Rating: 5 stars
Most people by now will have heard of Liane Moriarty’s Big Little Lies, famously adapted into a television series starring Nicole Kidman. Alas, I’ve not managed to see the adaptation, but I loved the book on which it was based. And now I’ve loved Moriarty’s Three Wishes, originally published by Pan in 2004 and republished by Penguin in 2016. Three Wishes was written as part of Moriarty’s master’s degree at Macquarie University in Sydney and was her first novel.
Ms Moriarty’s light touch is again an absolute winner, so we can empathise and sympathise with each of the three leading characters in turn. The opening pages are told through the voices of various onlookers, mostly fellow diners and staff at the restaurant where blonde-haired Lyn and Cat, and redhead Gemma are out celebrating their 34th birthdays. What starts out as a joyful and noisy celebration turns suddenly into a hideous fight, disturbing the peace of everyone in the busy Sydney seafood restaurant and ending with one of the blondes throwing a fondue fork at the redhead (who is pregnant), then fainting flat out on the hard floor. In most novels this would sound like sure-fire screen adaptation material; but there’s a catch.
One of them said it was fantastic being a triplet. She just loved it! The other one said it was terrible. It just made her feel like a mutant or something. And the third one said it was nothing, no big deal, no different from being any other family.
And here we see just what the problems will be in making a screen adaptation of this tale of a year in the life of identical blondes Lyn and Cat, and their non-identical triplet Gemma – apparently this is scheduled to start production in 2019, and we’d love to know who’s going to be cast in the three lead roles.
So many of the scenes made me laugh out loud, I had to stop reading this on crowded tube trains. The sisters have followed different paths in life: efficient and organised Lyn owns and runs the highly successful Gourmet Brekkie Bus, has taught aerobics, and is married to Michael, with a teenage step-daughter and a toddler; Cat is a marketing executive in a chocolates business, and, although they’ve been trying for a baby, she has recently learned that her husband Dan has had an affair; and Gemma is a bit of a drifter, constantly changing boyfriends and jobs, and regularly acting as a paid house-sitter rather than having her own home. While Cat and Dan’s marriage is struggling, Gemma is getting on very well with a new boyfriend, locksmith Charlie, and quite hoping that this time she and he will get past the six-month mark. The sisters’ lives entwine and get confused, and gradually their long-hidden secrets are revealed. Their long-divorced parents are bemused onlookers trying to help and offer advice and support, while at the same time rebuilding their own relationship.

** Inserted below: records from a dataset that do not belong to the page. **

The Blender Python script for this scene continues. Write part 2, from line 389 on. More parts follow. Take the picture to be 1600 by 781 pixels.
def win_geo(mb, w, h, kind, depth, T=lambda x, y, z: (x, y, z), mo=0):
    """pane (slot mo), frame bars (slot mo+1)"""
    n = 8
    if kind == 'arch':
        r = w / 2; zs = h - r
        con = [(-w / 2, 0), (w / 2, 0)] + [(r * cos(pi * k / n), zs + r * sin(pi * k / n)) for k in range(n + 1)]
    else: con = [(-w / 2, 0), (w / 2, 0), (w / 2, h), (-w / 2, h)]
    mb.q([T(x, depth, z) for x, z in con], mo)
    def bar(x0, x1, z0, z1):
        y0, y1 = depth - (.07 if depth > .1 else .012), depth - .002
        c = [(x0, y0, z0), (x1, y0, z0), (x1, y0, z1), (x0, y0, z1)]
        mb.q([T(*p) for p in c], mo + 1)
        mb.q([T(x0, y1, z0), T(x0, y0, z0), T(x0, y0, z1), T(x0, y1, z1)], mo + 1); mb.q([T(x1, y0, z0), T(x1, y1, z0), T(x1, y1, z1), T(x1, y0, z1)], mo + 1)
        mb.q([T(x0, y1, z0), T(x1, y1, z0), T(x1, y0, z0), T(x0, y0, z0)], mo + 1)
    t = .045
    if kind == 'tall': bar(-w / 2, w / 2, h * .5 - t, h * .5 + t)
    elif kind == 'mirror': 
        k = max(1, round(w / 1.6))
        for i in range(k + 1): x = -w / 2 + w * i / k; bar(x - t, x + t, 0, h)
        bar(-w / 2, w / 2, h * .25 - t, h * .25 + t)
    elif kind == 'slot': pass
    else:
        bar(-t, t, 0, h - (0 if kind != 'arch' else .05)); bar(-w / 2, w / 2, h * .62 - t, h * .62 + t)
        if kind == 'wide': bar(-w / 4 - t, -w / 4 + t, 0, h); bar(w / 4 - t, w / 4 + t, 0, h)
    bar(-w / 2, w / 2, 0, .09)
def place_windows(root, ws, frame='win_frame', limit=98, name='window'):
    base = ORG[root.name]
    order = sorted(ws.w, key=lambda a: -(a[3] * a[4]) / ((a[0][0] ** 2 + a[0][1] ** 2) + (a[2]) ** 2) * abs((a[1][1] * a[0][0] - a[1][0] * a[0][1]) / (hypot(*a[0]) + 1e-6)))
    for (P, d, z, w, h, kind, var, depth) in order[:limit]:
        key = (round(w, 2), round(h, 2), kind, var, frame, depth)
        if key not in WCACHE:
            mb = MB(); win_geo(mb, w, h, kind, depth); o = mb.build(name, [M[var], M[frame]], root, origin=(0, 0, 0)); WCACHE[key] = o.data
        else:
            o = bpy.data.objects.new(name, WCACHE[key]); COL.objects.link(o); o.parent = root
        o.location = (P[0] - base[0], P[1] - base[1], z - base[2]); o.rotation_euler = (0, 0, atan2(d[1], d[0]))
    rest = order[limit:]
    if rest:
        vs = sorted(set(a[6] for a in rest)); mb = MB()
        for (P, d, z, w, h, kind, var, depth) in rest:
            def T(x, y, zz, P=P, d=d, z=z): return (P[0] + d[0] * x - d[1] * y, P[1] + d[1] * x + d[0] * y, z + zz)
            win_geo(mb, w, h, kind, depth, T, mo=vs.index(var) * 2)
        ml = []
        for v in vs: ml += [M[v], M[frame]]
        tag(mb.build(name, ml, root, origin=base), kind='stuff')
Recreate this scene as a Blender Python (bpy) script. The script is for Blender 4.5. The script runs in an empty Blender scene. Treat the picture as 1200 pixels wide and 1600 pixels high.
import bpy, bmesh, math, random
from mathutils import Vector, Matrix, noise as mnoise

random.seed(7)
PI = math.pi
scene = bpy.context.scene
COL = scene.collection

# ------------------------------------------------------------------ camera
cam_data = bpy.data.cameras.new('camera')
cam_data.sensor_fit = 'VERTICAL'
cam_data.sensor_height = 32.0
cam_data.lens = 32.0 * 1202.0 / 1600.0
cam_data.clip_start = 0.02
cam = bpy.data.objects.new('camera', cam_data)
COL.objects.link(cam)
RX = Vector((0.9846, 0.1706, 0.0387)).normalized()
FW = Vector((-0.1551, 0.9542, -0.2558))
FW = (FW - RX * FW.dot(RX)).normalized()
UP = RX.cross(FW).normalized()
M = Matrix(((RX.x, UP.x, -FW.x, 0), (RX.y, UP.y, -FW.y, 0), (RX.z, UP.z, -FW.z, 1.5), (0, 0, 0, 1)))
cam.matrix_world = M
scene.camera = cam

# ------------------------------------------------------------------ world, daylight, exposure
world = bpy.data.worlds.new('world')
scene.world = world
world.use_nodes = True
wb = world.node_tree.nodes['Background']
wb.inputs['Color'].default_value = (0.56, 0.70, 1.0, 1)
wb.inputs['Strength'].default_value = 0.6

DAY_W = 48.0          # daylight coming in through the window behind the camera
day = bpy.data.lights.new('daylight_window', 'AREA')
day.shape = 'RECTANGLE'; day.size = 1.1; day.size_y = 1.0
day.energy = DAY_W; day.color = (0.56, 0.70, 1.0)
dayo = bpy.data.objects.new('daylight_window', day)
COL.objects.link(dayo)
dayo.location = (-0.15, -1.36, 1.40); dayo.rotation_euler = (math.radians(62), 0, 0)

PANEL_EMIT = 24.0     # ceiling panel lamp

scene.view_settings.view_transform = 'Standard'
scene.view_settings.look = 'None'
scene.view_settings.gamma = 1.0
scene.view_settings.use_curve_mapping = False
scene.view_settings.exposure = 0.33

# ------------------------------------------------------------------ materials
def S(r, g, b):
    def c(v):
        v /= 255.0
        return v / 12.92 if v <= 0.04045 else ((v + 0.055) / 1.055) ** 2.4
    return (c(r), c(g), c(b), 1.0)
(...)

Moriarty creates many great characters in this book, beyond the triplets and their parents and partners. There’s Lyn’s 15-year-old difficult step-daughter Kara, and Kara’s annoying mother Georgina, constantly changing arrangements at the last minute; the girls’ grandmother Nana, a feisty, “annoyingly spry” widow; and marriage counsellor Annie.
Three Wishes isn’t a book with fairytale, all-wishes-granted endings for all the leading players: Cat breaks up with Dan but finds a new direction and purpose in her life; Lyn struggles to go against all her natural controlling instincts and also find a way to get on with Kara; and Gemma isn’t welcomed by Charlie’s family, with whom she’s clearly going to feel an outsider for a very long time, but does reveal a hidden talent for making money on the stock market, and tells the truth to her sisters about her former fiance Marcus, how he treated her, and what she actually felt when he died. Life isn’t going to be plain sailing for any of the three young women; relationships will always be difficult and volatile amongst them and with their friends and family. Perhaps a sequel set some years on would be welcome!